Artículo de Sergio Arancibia publicado en la edición digital de EL CLARÍN (Chile) el día 28 de octubre de 2020.
Se suele escuchar la frase – un tanto condescendiente y conciliadora – que dice que el tamaño del Estado no importa mucho, en cuanto a la eficiencia general de la economía. Lo importante, continúa esa línea de pensamiento, es que tenga la capacidad de normar y orientar el quehacer del resto de los agentes económicos – empresarios y consumidores – de modo que el aporte de cada uno de ellos sea el máximo y se haga en la forma más eficiente posible. Se agrega a todo ello la palabra “grasa” que ha pasado a ser ya convencional en este tipo de debates, para referirse a empresas u organismos estatales que acrecientan el tamaño del Estado sin agregar mucho – e incluso en algunos casos agregando ineficiencia y burocracia – a la prestación de bienes y servicios que debe llevarse adelante en el seno de la sociedad. Siguiendo con esta línea argumental se postula que el Estado tiene la capacidad – por la vía de un sabio juego de estímulos y restricciones – de orientar el comportamiento tanto de los inversionistas, como de los consumidores y que no se necesita que el Estado asuma directamente las funciones de propietario de factores productivos y de productor de bienes y servicios, pues todo aquello lo pueden hace mejor los agentes económicos privados. Dejar todo librado al libre juego de las fuerzas del mercado, sin embargo, no es una buena idea pues el mercado conduce inevitablemente hacia una situación de concentración y centralización de los factores productivos que es intrínsecamente ineficiente. Pero para eso está el Estado: para intervenir por la vía de normas y restricciones de modo que el mercado funcione dando lo mejor de sí mismo, pero sin exhibir ninguna de sus fallas e ineficiencias.

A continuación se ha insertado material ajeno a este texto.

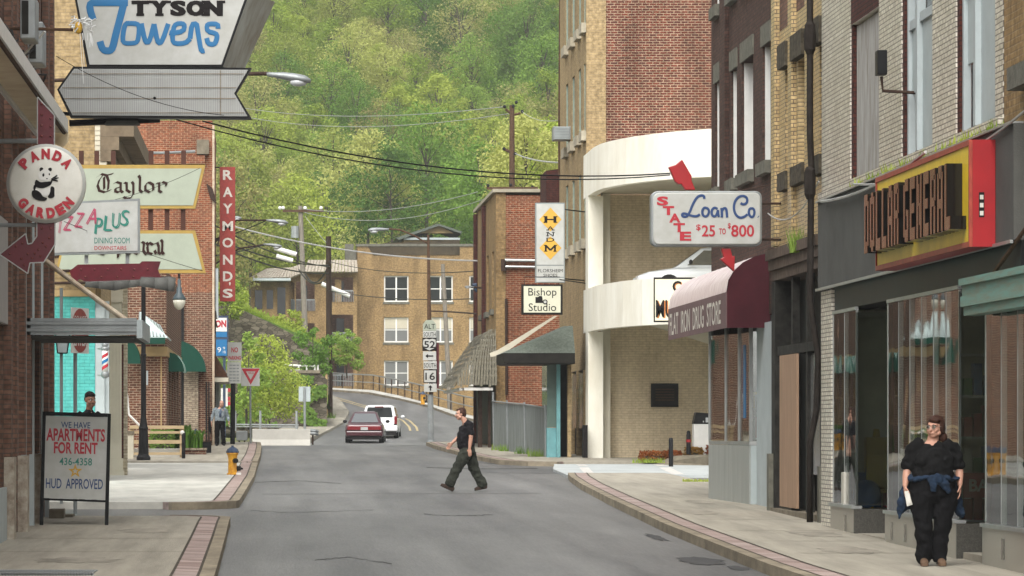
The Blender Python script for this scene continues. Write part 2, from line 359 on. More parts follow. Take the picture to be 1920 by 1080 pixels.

Todo ello puede tener una cierta cuota de razón, en ciertos campos de la vida social y económica. Sin embargo, hay un campo donde esa línea de argumentación presenta grandes limitaciones: es en el campo de la tributación. Los gastos que lleva adelante el sector público – como porcentaje del PIB que es la forma en que cabe discutir este asunto – y consiguientemente los ingresos que debe recaudar de los diferentes agentes sociales y económicos, debe estar en función de los derechos y necesidades sociales que el Estado tiene que atender. No se puede establecer que el Estado tiene la obligación de proporcionar a todos los ciudadanos una atención de salud adecuada en oportunidad y en calidad, si no se le proporciona al Estado los recursos tributarios como para ello. No se puede, igualmente, darle al Estado responsabilidades en el campo de la educación o de la previsión, sin darle al mismo tiempo los instrumentos que correspondan como para que asuma esa responsabilidad. Nada de todo aquello se puede lograr meramente por la vía de normas u orientaciones al mercado, sino que todo lo anterior tiene que caminar por la vía de la recaudación de impuestos, que financien todas esas obligaciones. Decir que el Estado tiene esas responsabilidades, pero que debe mantenerse con una tasa de recaudación cercana al 20 %, como sucede hoy en día en Chile, es una forma elegante de decir que no se quiere que el Estado asuma esas responsabilidades. No se puede, sin embargo, elevar indiscriminadamente los deberes y responsabilidades estatales, y consiguientemente la recaudación tributaria, sin que eso termine por inhibir las actividades de los sectores privados. Por eso, no es bueno, en este campo, postular que lo mejor es tener un Estado lo más chico posible, como postulan los sectores más conservadores del país, ni tampoco lo contrario – un Estado lo más grande y poderoso posible – como podrían postular los viejos sectores estatistas, si es que todavía queda alguno.
La esencia del pacto o del contrato social- si es que existe esa figura – es que se cobren tantos tributos, como sean necesarios para cumplir los compromisos sociales que esa sociedad ha decidido asumir y, paralelamente, que se opere con el principio de que los que tienen más, deben contribuir con un mayor porcentaje de sus recursos para hacer realidad esta parte del contrato. En síntesis, en democracia, el tamaño del Estado es una expresión de los compromisos y pactos sociales que la sociedad ha asumido y de los pasos que ha dado para llevarlos adelante.